Qu’en est-il des locuteurs passifs ?

Il s’agit essentiellement des enfants issus de mariages mixtes. Comme déjà indiqué dans la partie précédente, sur le plan linguistique, les mariages interethniques, alliant une femme baka et un homme fang, posent de sérieux problèmes.

Les plus conséquents sont ceux liés à l’interdiction imposée par l’époux à sa femme de parler baka à leurs enfants. Il est rappelé que ces enfants ne reçoivent aucun anthroponyme baka. La mère parle essentiellement fang au sein du foyer, même lorsque son mari est absent. En fait, étant donné le prestige dont jouit le fang, la mère ne voit aucun intérêt à parler sa langue à ses enfants. Elle a d’ailleurs souvent accepté de se marier avec un homme plus âgé afin d’accéder à un statut social supérieur. La langue et les pratiques culturelles fang font partie de cette accession sociale. Son attitude est de fait négative vis-à-vis de ses référents culturels d’origine. Pour autant, cette femme ne nie pas être Baka et retourne volontiers auprès de sa famille, les dimanches ou lors de vacances scolaires afin que ses enfants ne manquent pas leur scolarité. Dans ce contexte, elle parle baka avec les membres de la communauté mais s’adresse uniquement en fang à ses enfants ; ces derniers étant fiers d’afficher qu’ils sont fang. Aucun des enfants ne parle baka avec ses compagnons de jeux, le fang est, de fait, la langue de communication. Toutefois, ces immersions linguistiques régulières permettent à l’enfant d’acquérir une connaissance passive limitée de sa langue. Ils arrivent à comprendre aisément une conversation courante mais n’acquièrent aucune technique spécifique baka (collecte de miel, grande chasse, etc.). Si ces enfants réussissent à contracter une alliance avec un(e) Fang, comme ils le souhaitent tous (les garçons étant d’ailleurs beaucoup plus virulents que les filles à ce sujet), ce sont des locuteurs perdus pour le baka.

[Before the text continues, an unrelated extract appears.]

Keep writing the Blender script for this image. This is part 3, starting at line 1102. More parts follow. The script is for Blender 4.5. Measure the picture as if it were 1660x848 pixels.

Lorsque l’épouse a la possibilité de parler sa langue à ses enfants, la transmission linguistique et culturelle va dépendre entièrement de l’attitude de cette mère. Soit, comme dans le cas que nous venons de voir, la femme ne perçoit pas les enjeux culturels d’une telle transmission et ses enfants auront également une petite connaissance passive de la langue. Ils ne s’expriment jamais en baka et ont également un point de vue très tranché sur la question des alliances comme dans le cas précédent. Soit la mère a une attitude positive vis-à-vis de sa langue et de ses pratiques culturelles et les transmet naturellement. Les enfants seront alors envoyés systématiquement au sein de la communauté baka pendant toutes les vacances scolaires afin qu’ils puissent acquérir un maximum de pratiques culturelles spécifiques. Néanmoins, ces périodes ne sont en aucun cas suffisantes pour prétendre devenir un bon chasseur, notamment, et avoir la possibilité en tant qu’adulte de subvenir aux besoins du foyer. Il serait nécessaire pour ce faire que l’enfant passe quelques années auprès d’un parent baka afin que ce dernier l’initie (dans tous les sens du terme). Or, cette possibilité n’est pas envisageable du point de vue scolaire, alors si l’enfant veut réellement parfaire ses connaissances techniques et culturelles baka, il devra faire un choix.

Ces enfants ont une connaissance passive développée de la langue et peuvent s’avérer actifs dans des situations d’isolement. Il se trouve qu’ils préfèrent s’exprimer en fang et lorsqu’ils sont plusieurs, ce sont les enfants baka qui changent de langue au profit du fang. Ces enfants, contrairement aux autres enfants « mixtes », grâce à leurs acquis linguistiques et culturels pourront par la suite devenir aisément productifs linguistiquement.